### The problem
For the entries that follow, tally the lines holding the string "picture". Give the total and nothing else.

### Dataset extract
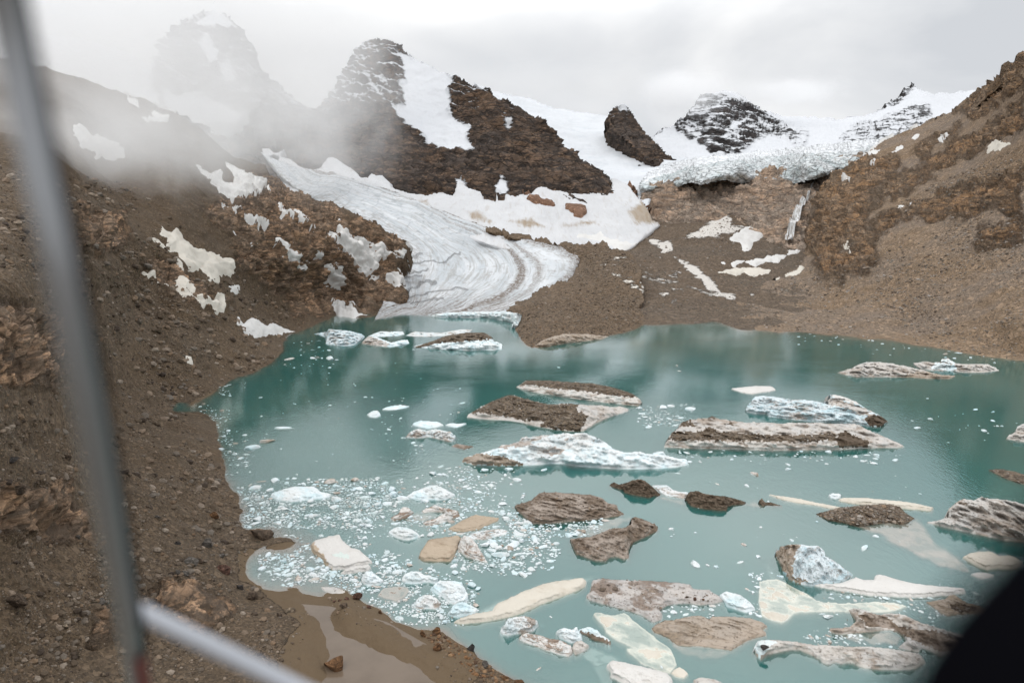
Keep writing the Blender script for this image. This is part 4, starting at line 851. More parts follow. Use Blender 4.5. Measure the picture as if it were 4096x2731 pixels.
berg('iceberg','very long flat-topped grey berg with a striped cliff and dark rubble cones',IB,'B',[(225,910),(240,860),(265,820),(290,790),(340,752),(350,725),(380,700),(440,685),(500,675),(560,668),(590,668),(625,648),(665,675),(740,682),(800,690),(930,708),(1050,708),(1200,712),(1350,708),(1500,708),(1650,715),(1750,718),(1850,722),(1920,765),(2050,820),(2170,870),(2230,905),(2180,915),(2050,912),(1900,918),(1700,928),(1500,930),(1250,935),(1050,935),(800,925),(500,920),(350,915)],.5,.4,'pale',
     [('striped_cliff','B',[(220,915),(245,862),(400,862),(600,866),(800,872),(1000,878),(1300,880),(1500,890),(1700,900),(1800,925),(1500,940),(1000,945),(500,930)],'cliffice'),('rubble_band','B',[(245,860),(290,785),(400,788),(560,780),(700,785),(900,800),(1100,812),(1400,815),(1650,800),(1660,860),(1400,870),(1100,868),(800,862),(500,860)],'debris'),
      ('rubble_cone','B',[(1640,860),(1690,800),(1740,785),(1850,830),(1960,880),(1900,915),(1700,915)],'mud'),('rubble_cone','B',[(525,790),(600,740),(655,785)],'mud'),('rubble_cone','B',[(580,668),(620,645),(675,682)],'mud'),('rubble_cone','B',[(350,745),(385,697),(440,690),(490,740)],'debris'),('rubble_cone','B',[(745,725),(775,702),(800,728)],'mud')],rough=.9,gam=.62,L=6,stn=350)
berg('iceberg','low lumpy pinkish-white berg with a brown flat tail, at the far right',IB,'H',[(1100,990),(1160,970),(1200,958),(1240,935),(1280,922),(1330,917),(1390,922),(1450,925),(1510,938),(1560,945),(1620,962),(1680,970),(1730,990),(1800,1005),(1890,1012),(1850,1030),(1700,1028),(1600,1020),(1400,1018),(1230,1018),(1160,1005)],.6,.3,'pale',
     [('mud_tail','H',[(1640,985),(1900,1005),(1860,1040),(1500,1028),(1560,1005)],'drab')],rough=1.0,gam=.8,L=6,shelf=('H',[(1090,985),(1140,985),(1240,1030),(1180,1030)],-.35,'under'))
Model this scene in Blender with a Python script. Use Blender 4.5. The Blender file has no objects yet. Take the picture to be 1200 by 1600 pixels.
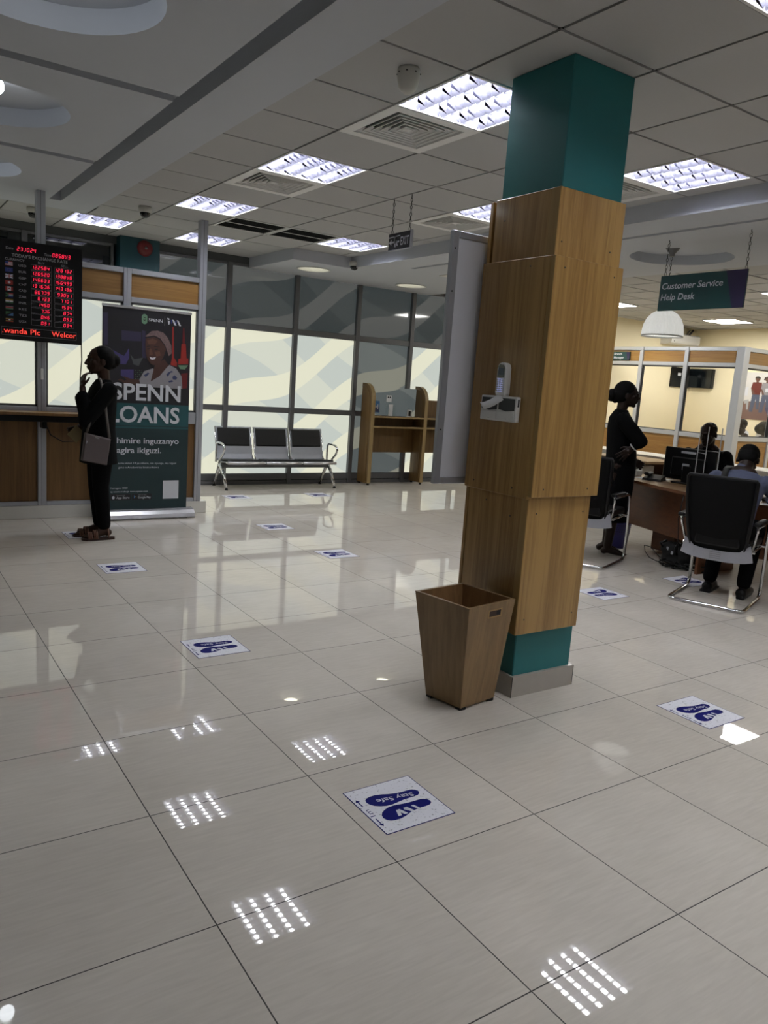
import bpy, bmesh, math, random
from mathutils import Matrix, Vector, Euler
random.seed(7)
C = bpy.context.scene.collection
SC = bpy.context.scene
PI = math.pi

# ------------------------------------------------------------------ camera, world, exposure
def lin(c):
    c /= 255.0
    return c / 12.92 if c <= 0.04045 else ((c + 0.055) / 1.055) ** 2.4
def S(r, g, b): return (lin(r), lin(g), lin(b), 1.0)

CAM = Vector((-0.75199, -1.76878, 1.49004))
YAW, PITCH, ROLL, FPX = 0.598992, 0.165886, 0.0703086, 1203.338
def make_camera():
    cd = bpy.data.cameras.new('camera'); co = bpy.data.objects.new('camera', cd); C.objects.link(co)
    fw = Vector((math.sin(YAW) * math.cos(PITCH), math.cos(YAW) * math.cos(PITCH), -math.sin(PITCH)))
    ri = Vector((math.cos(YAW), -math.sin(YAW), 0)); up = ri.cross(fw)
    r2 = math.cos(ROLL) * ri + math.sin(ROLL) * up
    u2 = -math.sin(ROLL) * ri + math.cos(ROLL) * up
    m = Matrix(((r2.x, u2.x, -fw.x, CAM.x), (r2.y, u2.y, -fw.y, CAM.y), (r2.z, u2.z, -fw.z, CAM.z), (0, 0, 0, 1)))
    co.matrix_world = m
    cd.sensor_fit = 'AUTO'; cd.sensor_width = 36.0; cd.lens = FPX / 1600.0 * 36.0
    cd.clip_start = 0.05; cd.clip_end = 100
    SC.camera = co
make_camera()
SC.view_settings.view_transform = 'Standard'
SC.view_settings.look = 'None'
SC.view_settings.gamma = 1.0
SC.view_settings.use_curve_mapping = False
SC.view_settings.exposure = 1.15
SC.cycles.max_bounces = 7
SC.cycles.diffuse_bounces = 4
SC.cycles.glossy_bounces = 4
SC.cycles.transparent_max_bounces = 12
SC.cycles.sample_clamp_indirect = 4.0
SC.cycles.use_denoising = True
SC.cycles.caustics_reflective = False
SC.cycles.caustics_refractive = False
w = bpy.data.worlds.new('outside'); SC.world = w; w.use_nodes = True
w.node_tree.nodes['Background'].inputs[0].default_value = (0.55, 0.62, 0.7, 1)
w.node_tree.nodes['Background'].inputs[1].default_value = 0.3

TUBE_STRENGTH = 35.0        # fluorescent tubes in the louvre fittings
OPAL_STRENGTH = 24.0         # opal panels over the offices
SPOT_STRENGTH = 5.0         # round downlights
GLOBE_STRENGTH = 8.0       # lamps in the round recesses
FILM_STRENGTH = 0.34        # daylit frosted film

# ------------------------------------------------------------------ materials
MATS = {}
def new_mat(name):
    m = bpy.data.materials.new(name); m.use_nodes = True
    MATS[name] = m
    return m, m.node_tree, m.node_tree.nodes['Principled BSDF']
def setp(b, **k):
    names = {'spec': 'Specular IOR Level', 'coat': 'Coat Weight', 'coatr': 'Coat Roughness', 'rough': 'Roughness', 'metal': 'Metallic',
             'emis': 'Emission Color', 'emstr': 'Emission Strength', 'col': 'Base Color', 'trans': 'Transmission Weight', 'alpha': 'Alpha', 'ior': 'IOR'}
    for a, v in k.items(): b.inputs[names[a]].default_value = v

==

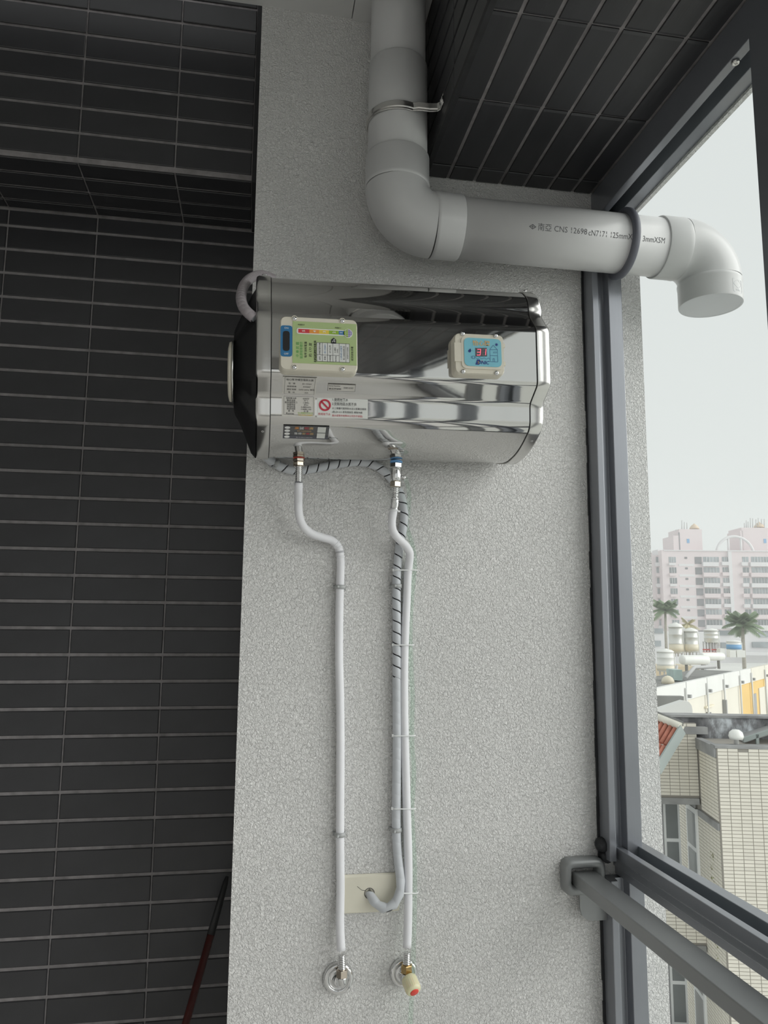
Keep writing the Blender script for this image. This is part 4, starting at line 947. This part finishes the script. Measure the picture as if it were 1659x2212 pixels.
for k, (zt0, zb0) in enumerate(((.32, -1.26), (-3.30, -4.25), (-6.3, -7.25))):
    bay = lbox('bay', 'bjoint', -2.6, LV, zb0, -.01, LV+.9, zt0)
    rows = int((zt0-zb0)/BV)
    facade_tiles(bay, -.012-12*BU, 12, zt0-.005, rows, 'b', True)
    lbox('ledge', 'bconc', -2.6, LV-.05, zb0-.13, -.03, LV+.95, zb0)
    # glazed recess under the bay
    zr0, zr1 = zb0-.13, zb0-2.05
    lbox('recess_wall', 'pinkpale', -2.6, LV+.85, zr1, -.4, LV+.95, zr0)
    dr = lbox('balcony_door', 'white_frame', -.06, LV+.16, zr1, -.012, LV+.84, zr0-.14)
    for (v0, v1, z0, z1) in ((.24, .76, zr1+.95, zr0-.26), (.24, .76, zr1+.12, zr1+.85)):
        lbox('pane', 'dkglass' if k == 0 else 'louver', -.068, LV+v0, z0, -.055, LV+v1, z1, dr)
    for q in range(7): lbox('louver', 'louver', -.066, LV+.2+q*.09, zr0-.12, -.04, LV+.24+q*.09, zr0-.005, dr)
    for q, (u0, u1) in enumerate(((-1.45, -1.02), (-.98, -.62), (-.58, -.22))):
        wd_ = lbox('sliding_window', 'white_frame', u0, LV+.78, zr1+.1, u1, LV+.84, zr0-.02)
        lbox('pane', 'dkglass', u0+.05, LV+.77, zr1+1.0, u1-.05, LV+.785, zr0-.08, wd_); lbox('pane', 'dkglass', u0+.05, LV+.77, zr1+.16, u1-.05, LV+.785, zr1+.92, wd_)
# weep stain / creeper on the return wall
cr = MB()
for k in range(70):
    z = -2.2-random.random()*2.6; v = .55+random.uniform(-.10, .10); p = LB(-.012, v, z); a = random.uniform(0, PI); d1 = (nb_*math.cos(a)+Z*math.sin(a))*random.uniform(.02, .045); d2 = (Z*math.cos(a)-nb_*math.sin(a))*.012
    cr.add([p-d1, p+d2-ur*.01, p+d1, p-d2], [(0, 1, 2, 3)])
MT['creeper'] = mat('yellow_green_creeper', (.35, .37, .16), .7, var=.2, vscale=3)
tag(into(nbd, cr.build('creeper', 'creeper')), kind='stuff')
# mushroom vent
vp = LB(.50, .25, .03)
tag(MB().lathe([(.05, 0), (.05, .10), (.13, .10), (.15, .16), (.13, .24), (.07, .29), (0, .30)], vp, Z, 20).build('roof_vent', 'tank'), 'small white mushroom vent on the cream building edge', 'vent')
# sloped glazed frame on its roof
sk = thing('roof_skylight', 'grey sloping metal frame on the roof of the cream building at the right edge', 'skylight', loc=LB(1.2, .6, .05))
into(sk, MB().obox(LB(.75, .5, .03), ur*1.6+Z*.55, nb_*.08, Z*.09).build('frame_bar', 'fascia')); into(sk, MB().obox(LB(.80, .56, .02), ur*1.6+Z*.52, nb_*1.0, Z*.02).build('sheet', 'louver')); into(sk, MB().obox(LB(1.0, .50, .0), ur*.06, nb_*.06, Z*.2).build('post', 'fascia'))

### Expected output
3